* start Data *
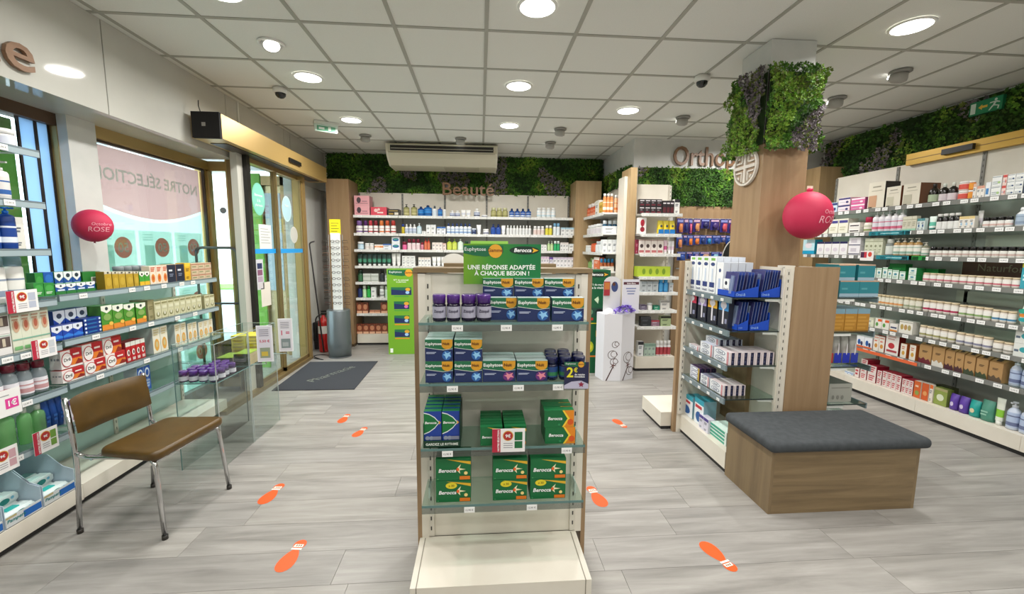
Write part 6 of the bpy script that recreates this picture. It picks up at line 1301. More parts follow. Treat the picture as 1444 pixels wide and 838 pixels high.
O(6, 901, 933, 4, 'carton', 281, 'black joint support carton', BK, stack=2); O(6, 934, 950, 3, 'carton', 283, 'black and maroon carton', dict(BK, dec=[('r', 0.1, 0.75, 0.9, 0.85, '#d9d3d6'), ('r', 0.1, 0.1, 0.9, 0.5, '#5a2028')])); O(6, 950.5, 958, 1, 'carton', 281, 'white carton with black top at shelf end', plain('#ebeae6', '#26242a'))
O(5, 900, 911, 1, 'carton', 307, 'white carton with red branching print', dict(body='#ebe6e4', dec=[('e', 0.5, 0.68, 0.28, 0.22, '#b8283c'), ('e', 0.5, 0.28, 0.3, 0.16, '#9c2434'), ('r', 0.4, 0.3, 0.5, 0.7, '#7c1c2c')])); O(5, 928, 952, 3, 'pouch', 311, 'yellow and blue gel pack', dict(body='#e9cf2c', top='#ecd84a', dec=[('r', -0.1, -0.1, 1.1, 0.35, '#1f78c0'), ('e', 0.5, 0.7, 0.25, 0.12, '#3a4a5c')]))
MAR = dict(body='#e6dcd6', side='#8e2a44', dec=[('r', 0, 0.9, 1, 1, '#b8a49c'), ('e', 0.5, 0.55, 0.28, 0.14, '#4a3c3c'), ('r', 0.1, 0.08, 0.9, 0.25, '#b86a6c')])
O(4, 900, 935, 4, 'carton', 338, 'cream carton with dark oval print', MAR); O(4, 896, 899.5, 1, 'carton', 338, 'maroon carton edge at the far left', plain('#8e2440', '#6a1a30', '#c98a9c')); O(4, 936, 942, 1, 'tube', 339, 'pink and white cream tube', T('#e9d0dc', '#c95a90')); O(4, 942.5, 951, 2, 'tube', 340, 'white cream tube', T('#eceaee', '#d9c3d4'))
O(3, 897, 946, 1, 'carton', 376, 'long lime green display tray with small round samples', dict(body='#b4c93c', side='#9cb42c', top='#c6d860', dec=[('e', 0.2, 0.5, 0.05, 0.3, '#7a9a2c'), ('e', 0.4, 0.5, 0.05, 0.3, '#7a9a2c'), ('e', 0.6, 0.5, 0.05, 0.3, '#7a9a2c'), ('e', 0.8, 0.5, 0.05, 0.3, '#7a9a2c')]), d=0.12)
O(2, 904, 928, 3, 'carton', 397, 'grey and white translucent carton', plain('#b9c0c4', '#8f979c', '#6c7478')); O(2, 929, 943, 2, 'bottle', 393, 'bright blue bottle', dict(body='!#2c82bc', cap='#3a98cc', label='#4a9ace', style='wide')); O(2, 943.5, 949, 1, 'carton', 399, 'pale grey carton at shelf end', plain('#c9ccd0', '#a4b4bc'))
O(1, 903, 912, 1, 'carton', 430, 'low violet and grey carton', plain('#6c6478', '#544a60', '#b9b3c4')); O(1, 913, 921, 1, 'jar', 428, 'white jar with silver lid', dict(body='#e4e2df', lid='#c9cbcc')); O(1, 922, 930, 1, 'carton', 431, 'small emerald green carton', plain('#2f8a6c', '#1f6c54', '#d0e4da')); O(1, 931, 944, 1, 'carton', 424, 'white carton with grey bands', plain('#d9d6d2', '#8a8886'))
O(0, 903, 918, 1, 'carton', 447, 'flat black case', plain('#2a2c30', '#3a3d42', '#5a5d62')); O(0, 918, 930, 1, 'carton', 452, 'flat mauve and red carton', plain('#8a6a7c', '#a8303c', '#d9c3cc')); O(0, 931, 946, 1, 'carton', 446, 'flat green and black carton', plain('#a8b88c', '#22251f', '#54604a'))
run(FM, 0.182, 'plinth below Orthop', 899, 907, 1, 'carton', 482, 'white and blue carton', plain('#e4e6e8', '#26282c'), v=0.03); run(FM, 0.182, 'plinth below Orthop', 908, 924, 3, 'carton', 485, 'pale green carton', plain('#a9beb0', '#7c988a'), v=0.03); run(FM, 0.182, 'plinth below Orthop', 925, 946, 4, 'bottle', 481, 'white bottle with red print', dict(body='#e6e4e4', cap='#f0f0f0', label='#b0444c', style='wide'), v=0.03)
# hanging blister packs on oak wall
FH = Frame('S', 5.40, 'hooks')
HK = [(1.905, 309, [(955, 964.5, 330, '#c97a4c'), (965, 971, 329, '#232c6c'), (971.5, 977, 331, '#c95a7c'), (978, 988, 328, '#c98a5c'), (989, 1001, 323, '#2c2a5c'), (1002, 1015, 325, '#44306c'), (1016, 1027, 328, '#c0505c'), (1027.5, 1034, 329, '#7c2a4c')]),
      (1.69, 332, [(954, 963, 351, '#e0905c'), (964, 969, 346, '#1f2a66'), (969.5, 977.5, 347, '#e07a2c'), (978, 987, 346, '#dc7a30'), (987.5, 995, 345, '#2a3a70'), (995.5, 1004, 345, '#2c84b8'), (1004.5, 1016, 344, '#3a4a8c'), (1016.5, 1023.5, 342, '#6a6a9c'), (1024, 1033, 344, '#2a5a9c')]),
      (1.47, 353.5, [(955, 967, 366, '#3a5cae'), (968, 976.5, 364, '#4a3a8c'), (977, 986, 363, '#8c7aa8'), (987, 1001, 363, '#c9a080'), (1003, 1014, 363, '#8fc0d4'), (1014.5, 1024, 362, '#2f4aa0')])]
for ri, (z, y0, L_) in enumerate(HK):
    for i, (a, b, yb, c) in enumerate(L_):
        u0, u1 = FH.u(a, 0, z), FH.u(b, 0, z); hh_ = (yb-y0)*5.4/590; w_ = u1-u0
        t = thing('blister_pack', 'hanging support blister pack, %s from left, %s row on the oak wall' % (ORD[i], ('top', 'middle', 'lower')[ri]), 'blister pack', ((u0+u1)/2, 5.40, z-hh_), 0, 'blister packs on the oak hook wall')
        m = MB().box(-w_*0.49, w_*0.49, 0, 0.004, 0, hh_, '#2a2470' if ri < 1 else '#23408c'); m.prect(-w_*0.4, hh_*0.74, w_*0.44, hh_*0.92, '#c9a8c0' if i % 2 else '#8a90c8', -0.0006); m.prect(-w_*0.1, hh_*0.06, w_*0.42, hh_*0.66, c, -0.0006); m.prect(0, hh_*0.12, w_*0.25, hh_*0.5, '#e6d6cc', -0.0012); m.build('card', t)
        m = MB(); m.ball((0.05*w_, -0.012, hh_*0.36), w_*0.3, 0.014, hh_*0.26, c, 10, 6); m.build('blister', t)
        MB().tube([(0, 0.05, hh_*0.96), (0, -0.03, hh_*0.96), (0, -0.032, hh_)], 0.003, CHROME, 6).build('hook', t)
t = thing('oval_mirror', 'dark oval mirror edge beside the oak column, behind toothbrush boxes', 'mirror', (3.36, 5.3, 1.35))
MB().lathe([(0.20, 0), (0.2, 0.02)], '#1d1e1c', 28, sy=1.5).build('glass_disc', t).rotation_euler = (R90, 0, 0); MB().tube([(0.2*math.cos(2*PI*k/28), -0.005, 0.3*math.sin(2*PI*k/28)) for k in range(29)], 0.008, '#b9b6ae', 6).build('rim', t); MB().tube([(0, 0.0, -0.3), (0, 0, -1.33)], 0.012, STEEL, 8).build('stem', t); MB().lathe([(0.14, -1.35), (0.14, -1.335)], STEEL, 20).build('foot', t)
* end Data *
§ **Exercise**:
Repeat the listing in full and exactly. Do not include any images.

§ **Output of the exercise**:
Write part 6 of the bpy script that recreates this picture. It picks up at line 1301. More parts follow. Treat the picture as 1444 pixels wide and 838 pixels high.
O(6, 901, 933, 4, 'carton', 281, 'black joint support carton', BK, stack=2); O(6, 934, 950, 3, 'carton', 283, 'black and maroon carton', dict(BK, dec=[('r', 0.1, 0.75, 0.9, 0.85, '#d9d3d6'), ('r', 0.1, 0.1, 0.9, 0.5, '#5a2028')])); O(6, 950.5, 958, 1, 'carton', 281, 'white carton with black top at shelf end', plain('#ebeae6', '#26242a'))
O(5, 900, 911, 1, 'carton', 307, 'white carton with red branching print', dict(body='#ebe6e4', dec=[('e', 0.5, 0.68, 0.28, 0.22, '#b8283c'), ('e', 0.5, 0.28, 0.3, 0.16, '#9c2434'), ('r', 0.4, 0.3, 0.5, 0.7, '#7c1c2c')])); O(5, 928, 952, 3, 'pouch', 311, 'yellow and blue gel pack', dict(body='#e9cf2c', top='#ecd84a', dec=[('r', -0.1, -0.1, 1.1, 0.35, '#1f78c0'), ('e', 0.5, 0.7, 0.25, 0.12, '#3a4a5c')]))
MAR = dict(body='#e6dcd6', side='#8e2a44', dec=[('r', 0, 0.9, 1, 1, '#b8a49c'), ('e', 0.5, 0.55, 0.28, 0.14, '#4a3c3c'), ('r', 0.1, 0.08, 0.9, 0.25, '#b86a6c')])
O(4, 900, 935, 4, 'carton', 338, 'cream carton with dark oval print', MAR); O(4, 896, 899.5, 1, 'carton', 338, 'maroon carton edge at the far left', plain('#8e2440', '#6a1a30', '#c98a9c')); O(4, 936, 942, 1, 'tube', 339, 'pink and white cream tube', T('#e9d0dc', '#c95a90')); O(4, 942.5, 951, 2, 'tube', 340, 'white cream tube', T('#eceaee', '#d9c3d4'))
O(3, 897, 946, 1, 'carton', 376, 'long lime green display tray with small round samples', dict(body='#b4c93c', side='#9cb42c', top='#c6d860', dec=[('e', 0.2, 0.5, 0.05, 0.3, '#7a9a2c'), ('e', 0.4, 0.5, 0.05, 0.3, '#7a9a2c'), ('e', 0.6, 0.5, 0.05, 0.3, '#7a9a2c'), ('e', 0.8, 0.5, 0.05, 0.3, '#7a9a2c')]), d=0.12)
O(2, 904, 928, 3, 'carton', 397, 'grey and white translucent carton', plain('#b9c0c4', '#8f979c', '#6c7478')); O(2, 929, 943, 2, 'bottle', 393, 'bright blue bottle', dict(body='!#2c82bc', cap='#3a98cc', label='#4a9ace', style='wide')); O(2, 943.5, 949, 1, 'carton', 399, 'pale grey carton at shelf end', plain('#c9ccd0', '#a4b4bc'))
O(1, 903, 912, 1, 'carton', 430, 'low violet and grey carton', plain('#6c6478', '#544a60', '#b9b3c4')); O(1, 913, 921, 1, 'jar', 428, 'white jar with silver lid', dict(body='#e4e2df', lid='#c9cbcc')); O(1, 922, 930, 1, 'carton', 431, 'small emerald green carton', plain('#2f8a6c', '#1f6c54', '#d0e4da')); O(1, 931, 944, 1, 'carton', 424, 'white carton with grey bands', plain('#d9d6d2', '#8a8886'))
O(0, 903, 918, 1, 'carton', 447, 'flat black case', plain('#2a2c30', '#3a3d42', '#5a5d62')); O(0, 918, 930, 1, 'carton', 452, 'flat mauve and red carton', plain('#8a6a7c', '#a8303c', '#d9c3cc')); O(0, 931, 946, 1, 'carton', 446, 'flat green and black carton', plain('#a8b88c', '#22251f', '#54604a'))
run(FM, 0.182, 'plinth below Orthop', 899, 907, 1, 'carton', 482, 'white and blue carton', plain('#e4e6e8', '#26282c'), v=0.03); run(FM, 0.182, 'plinth below Orthop', 908, 924, 3, 'carton', 485, 'pale green carton', plain('#a9beb0', '#7c988a'), v=0.03); run(FM, 0.182, 'plinth below Orthop', 925, 946, 4, 'bottle', 481, 'white bottle with red print', dict(body='#e6e4e4', cap='#f0f0f0', label='#b0444c', style='wide'), v=0.03)
# hanging blister packs on oak wall
FH = Frame('S', 5.40, 'hooks')
HK = [(1.905, 309, [(955, 964.5, 330, '#c97a4c'), (965, 971, 329, '#232c6c'), (971.5, 977, 331, '#c95a7c'), (978, 988, 328, '#c98a5c'), (989, 1001, 323, '#2c2a5c'), (1002, 1015, 325, '#44306c'), (1016, 1027, 328, '#c0505c'), (1027.5, 1034, 329, '#7c2a4c')]),
      (1.69, 332, [(954, 963, 351, '#e0905c'), (964, 969, 346, '#1f2a66'), (969.5, 977.5, 347, '#e07a2c'), (978, 987, 346, '#dc7a30'), (987.5, 995, 345, '#2a3a70'), (995.5, 1004, 345, '#2c84b8'), (1004.5, 1016, 344, '#3a4a8c'), (1016.5, 1023.5, 342, '#6a6a9c'), (1024, 1033, 344, '#2a5a9c')]),
      (1.47, 353.5, [(955, 967, 366, '#3a5cae'), (968, 976.5, 364, '#4a3a8c'), (977, 986, 363, '#8c7aa8'), (987, 1001, 363, '#c9a080'), (1003, 1014, 363, '#8fc0d4'), (1014.5, 1024, 362, '#2f4aa0')])]
for ri, (z, y0, L_) in enumerate(HK):
    for i, (a, b, yb, c) in enumerate(L_):
        u0, u1 = FH.u(a, 0, z), FH.u(b, 0, z); hh_ = (yb-y0)*5.4/590; w_ = u1-u0
        t = thing('blister_pack', 'hanging support blister pack, %s from left, %s row on the oak wall' % (ORD[i], ('top', 'middle', 'lower')[ri]), 'blister pack', ((u0+u1)/2, 5.40, z-hh_), 0, 'blister packs on the oak hook wall')
        m = MB().box(-w_*0.49, w_*0.49, 0, 0.004, 0, hh_, '#2a2470' if ri < 1 else '#23408c'); m.prect(-w_*0.4, hh_*0.74, w_*0.44, hh_*0.92, '#c9a8c0' if i % 2 else '#8a90c8', -0.0006); m.prect(-w_*0.1, hh_*0.06, w_*0.42, hh_*0.66, c, -0.0006); m.prect(0, hh_*0.12, w_*0.25, hh_*0.5, '#e6d6cc', -0.0012); m.build('card', t)
        m = MB(); m.ball((0.05*w_, -0.012, hh_*0.36), w_*0.3, 0.014, hh_*0.26, c, 10, 6); m.build('blister', t)
        MB().tube([(0, 0.05, hh_*0.96), (0, -0.03, hh_*0.96), (0, -0.032, hh_)], 0.003, CHROME, 6).build('hook', t)
t = thing('oval_mirror', 'dark oval mirror edge beside the oak column, behind toothbrush boxes', 'mirror', (3.36, 5.3, 1.35))
MB().lathe([(0.20, 0), (0.2, 0.02)], '#1d1e1c', 28, sy=1.5).build('glass_disc', t).rotation_euler = (R90, 0, 0); MB().tube([(0.2*math.cos(2*PI*k/28), -0.005, 0.3*math.sin(2*PI*k/28)) for k in range(29)], 0.008, '#b9b6ae', 6).build('rim', t); MB().tube([(0, 0.0, -0.3), (0, 0, -1.33)], 0.012, STEEL, 8).build('stem', t); MB().lathe([(0.14, -1.35), (0.14, -1.335)], STEEL, 20).build('foot', t)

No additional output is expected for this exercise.